There was the odd vote for unity with the mainly Arab, Muslim north but they were dwarfed by the huge pile in favour of turning the mainly Christian, African south into the world's newest nation and putting the seal on five decades of conflict.

The count was being conducted by torchlight, creating an almost religious atmosphere in the small classroom. The school has no mains electricity.

Each vote was passed for checking to two other polling station staff and shown to domestic and international observers. There were a dozen at the school in Juba's Hay Malakal neighbourhood.

Some polling stations were expected to continue the count through the night until all their ballots had been recorded and checked.

Others, particularly in rural areas where many were out in the open, locked away the ballotboxes for the night and were due to start counting on Sunday.

The deputy chairman of the referendum commission, Chan Reec, had announced earlier that the only extension to polling would be among emigre voters in flood-hit areas of Australia.

The final result, which will determine whether south Sudan secures recognition as the 193rd UN member state in July, is not expected before next month.

A senior official of Sudanese President Omar al-Bashir's National Congress Party (NCP) said the north would accept the outcome of the vote even if it was for partition of Africa's largest nation.

Bishop Paul Yugusuk was among the last to have his say in the referendum, centrepiece of a 2005 peace deal that ended a devastating 22-year civil war pitting the mainly Christian and African south against the north, at a cost of around two million lives.

"I have blown the last trumpet at the very end of voting," said Yugusuk, sporting a bishop's purple cassock after sounding his orange vuvuzela, draped in the black, red and green of the south Sudanese flag.

"This is the signal not only of the end of the voting but of an end to our slavery, oppression and the beginning of our freedom," said the Anglican bishop who chairs a Religious Referendum Leaders' Initiative.

The organising commission's chairman, Mohammed Ibrahim Khalil, an elder statesman who served as Sudanese foreign minister in the 1960s, hailed the "most peaceful" election he had ever seen in Sudan.

Voters trickled to the polls on the final day of the landmark referendum.

So many people turned out on the first four days that the 60-percent threshold set for the referendum to be valid by the 2005 peace agreement was already passed on Wednesday evening.

That hurdle had been the only real question mark over the poll -- in a Sudanese general election last April the pro-independence former rebels of the Sudan People's Liberation Movement took a full 93 percent of the vote.
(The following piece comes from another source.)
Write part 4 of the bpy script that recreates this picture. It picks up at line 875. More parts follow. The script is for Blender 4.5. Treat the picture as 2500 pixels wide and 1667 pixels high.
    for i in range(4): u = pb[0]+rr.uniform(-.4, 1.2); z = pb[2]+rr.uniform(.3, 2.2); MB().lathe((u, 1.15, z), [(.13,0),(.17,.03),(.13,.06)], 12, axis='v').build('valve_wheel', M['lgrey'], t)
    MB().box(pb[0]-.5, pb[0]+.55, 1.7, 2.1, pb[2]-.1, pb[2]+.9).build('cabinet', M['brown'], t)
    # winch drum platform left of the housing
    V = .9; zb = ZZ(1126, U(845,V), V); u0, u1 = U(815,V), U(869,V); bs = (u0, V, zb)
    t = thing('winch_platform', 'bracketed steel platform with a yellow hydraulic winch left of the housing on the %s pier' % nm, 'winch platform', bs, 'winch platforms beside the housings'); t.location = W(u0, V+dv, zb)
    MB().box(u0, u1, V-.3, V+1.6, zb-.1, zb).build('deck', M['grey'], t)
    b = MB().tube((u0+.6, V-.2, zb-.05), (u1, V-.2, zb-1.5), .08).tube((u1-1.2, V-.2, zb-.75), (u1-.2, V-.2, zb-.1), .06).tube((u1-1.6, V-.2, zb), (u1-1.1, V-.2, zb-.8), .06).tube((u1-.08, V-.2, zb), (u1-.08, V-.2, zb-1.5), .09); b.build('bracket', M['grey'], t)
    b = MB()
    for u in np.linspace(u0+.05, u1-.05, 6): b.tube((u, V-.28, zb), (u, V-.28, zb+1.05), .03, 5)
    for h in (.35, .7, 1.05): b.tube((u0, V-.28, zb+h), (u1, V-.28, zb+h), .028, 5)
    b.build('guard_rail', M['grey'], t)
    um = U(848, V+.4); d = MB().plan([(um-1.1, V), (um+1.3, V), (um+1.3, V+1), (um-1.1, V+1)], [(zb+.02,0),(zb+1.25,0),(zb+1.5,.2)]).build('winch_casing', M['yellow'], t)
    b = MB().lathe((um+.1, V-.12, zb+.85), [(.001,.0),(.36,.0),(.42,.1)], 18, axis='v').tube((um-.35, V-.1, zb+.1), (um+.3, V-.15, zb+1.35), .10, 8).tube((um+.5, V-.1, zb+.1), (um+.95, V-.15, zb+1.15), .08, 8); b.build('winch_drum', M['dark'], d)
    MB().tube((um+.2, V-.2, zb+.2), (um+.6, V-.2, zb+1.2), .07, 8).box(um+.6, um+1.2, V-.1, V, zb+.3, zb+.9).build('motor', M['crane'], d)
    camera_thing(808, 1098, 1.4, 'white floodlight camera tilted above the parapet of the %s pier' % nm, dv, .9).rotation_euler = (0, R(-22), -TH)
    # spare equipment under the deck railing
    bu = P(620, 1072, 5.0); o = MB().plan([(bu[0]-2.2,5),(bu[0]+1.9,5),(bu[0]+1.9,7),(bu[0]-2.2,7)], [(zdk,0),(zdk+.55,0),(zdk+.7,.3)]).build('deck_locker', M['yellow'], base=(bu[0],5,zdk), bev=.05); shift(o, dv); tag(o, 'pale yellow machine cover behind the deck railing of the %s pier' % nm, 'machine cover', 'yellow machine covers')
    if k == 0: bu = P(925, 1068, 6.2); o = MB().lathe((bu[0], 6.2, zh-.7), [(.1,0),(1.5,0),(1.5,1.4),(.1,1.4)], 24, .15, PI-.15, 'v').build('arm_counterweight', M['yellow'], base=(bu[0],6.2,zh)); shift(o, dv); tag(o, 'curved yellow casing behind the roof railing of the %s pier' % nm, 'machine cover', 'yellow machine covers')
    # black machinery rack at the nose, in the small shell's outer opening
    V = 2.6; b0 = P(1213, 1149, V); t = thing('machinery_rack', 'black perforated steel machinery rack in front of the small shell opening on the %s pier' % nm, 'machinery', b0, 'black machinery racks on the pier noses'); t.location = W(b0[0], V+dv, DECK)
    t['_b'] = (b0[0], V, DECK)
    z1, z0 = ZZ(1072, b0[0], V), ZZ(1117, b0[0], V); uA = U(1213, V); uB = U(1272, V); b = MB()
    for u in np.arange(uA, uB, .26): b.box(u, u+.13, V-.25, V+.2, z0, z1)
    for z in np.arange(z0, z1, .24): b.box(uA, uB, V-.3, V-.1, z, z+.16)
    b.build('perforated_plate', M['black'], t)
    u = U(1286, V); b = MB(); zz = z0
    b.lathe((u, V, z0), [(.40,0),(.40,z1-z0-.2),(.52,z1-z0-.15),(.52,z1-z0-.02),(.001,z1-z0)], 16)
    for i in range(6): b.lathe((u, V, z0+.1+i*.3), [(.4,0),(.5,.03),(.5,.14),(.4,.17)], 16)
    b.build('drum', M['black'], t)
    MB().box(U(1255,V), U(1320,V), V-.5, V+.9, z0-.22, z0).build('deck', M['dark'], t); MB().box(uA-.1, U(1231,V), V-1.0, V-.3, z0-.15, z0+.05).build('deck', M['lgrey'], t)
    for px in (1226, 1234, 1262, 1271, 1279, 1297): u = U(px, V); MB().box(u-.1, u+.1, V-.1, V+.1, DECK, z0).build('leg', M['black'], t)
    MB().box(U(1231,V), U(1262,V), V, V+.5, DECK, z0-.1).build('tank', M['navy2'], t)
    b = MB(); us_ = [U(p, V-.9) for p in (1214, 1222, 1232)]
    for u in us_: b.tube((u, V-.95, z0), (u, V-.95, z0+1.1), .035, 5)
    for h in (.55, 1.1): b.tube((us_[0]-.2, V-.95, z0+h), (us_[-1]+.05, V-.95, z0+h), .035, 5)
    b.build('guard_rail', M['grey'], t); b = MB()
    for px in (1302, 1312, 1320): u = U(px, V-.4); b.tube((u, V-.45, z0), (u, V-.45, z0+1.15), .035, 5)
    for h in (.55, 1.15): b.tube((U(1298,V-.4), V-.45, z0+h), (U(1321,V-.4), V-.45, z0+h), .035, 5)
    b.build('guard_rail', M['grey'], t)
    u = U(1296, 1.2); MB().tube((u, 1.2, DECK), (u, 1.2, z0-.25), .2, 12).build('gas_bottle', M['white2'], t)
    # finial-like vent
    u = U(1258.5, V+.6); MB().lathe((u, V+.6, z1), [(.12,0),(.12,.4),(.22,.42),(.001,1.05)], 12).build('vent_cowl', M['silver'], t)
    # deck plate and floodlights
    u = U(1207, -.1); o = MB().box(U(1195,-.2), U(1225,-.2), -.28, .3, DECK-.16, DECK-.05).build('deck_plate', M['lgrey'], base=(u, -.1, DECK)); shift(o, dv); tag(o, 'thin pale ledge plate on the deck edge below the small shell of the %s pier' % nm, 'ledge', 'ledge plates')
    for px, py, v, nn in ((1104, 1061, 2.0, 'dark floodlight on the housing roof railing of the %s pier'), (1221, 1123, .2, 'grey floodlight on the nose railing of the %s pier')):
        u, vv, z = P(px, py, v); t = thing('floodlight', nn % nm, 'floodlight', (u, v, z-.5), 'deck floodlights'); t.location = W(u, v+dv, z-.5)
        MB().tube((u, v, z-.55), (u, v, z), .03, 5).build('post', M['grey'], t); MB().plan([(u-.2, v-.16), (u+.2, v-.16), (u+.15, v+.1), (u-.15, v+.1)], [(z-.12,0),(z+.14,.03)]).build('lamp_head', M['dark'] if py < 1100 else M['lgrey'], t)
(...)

Few analysts expected the margin of victory to be much different this time round.

Senior NCP official Rabie Abdul Ati said: "The referendum took place in an atmosphere of calm... with a great degree of freedom and fairness.

"It is very clear that the party will accept the result whether it be for unity or secession," he told AFP.

The organising commission chairman declined to predict the outcome but expressed regret that more had not been done to sell the unionist cause.

"If I was a politician, I would have worked much harder to have made unity attractive," Khalil said. "You don't get things by hoping, you get things by working for them," he added, quoting a traditional Arabic saying.

UN chief Ban Ki-moon called on the "people and institutions of Sudan to exercise patience and restraint until the Southern Sudan Referendum Commission announces the final result."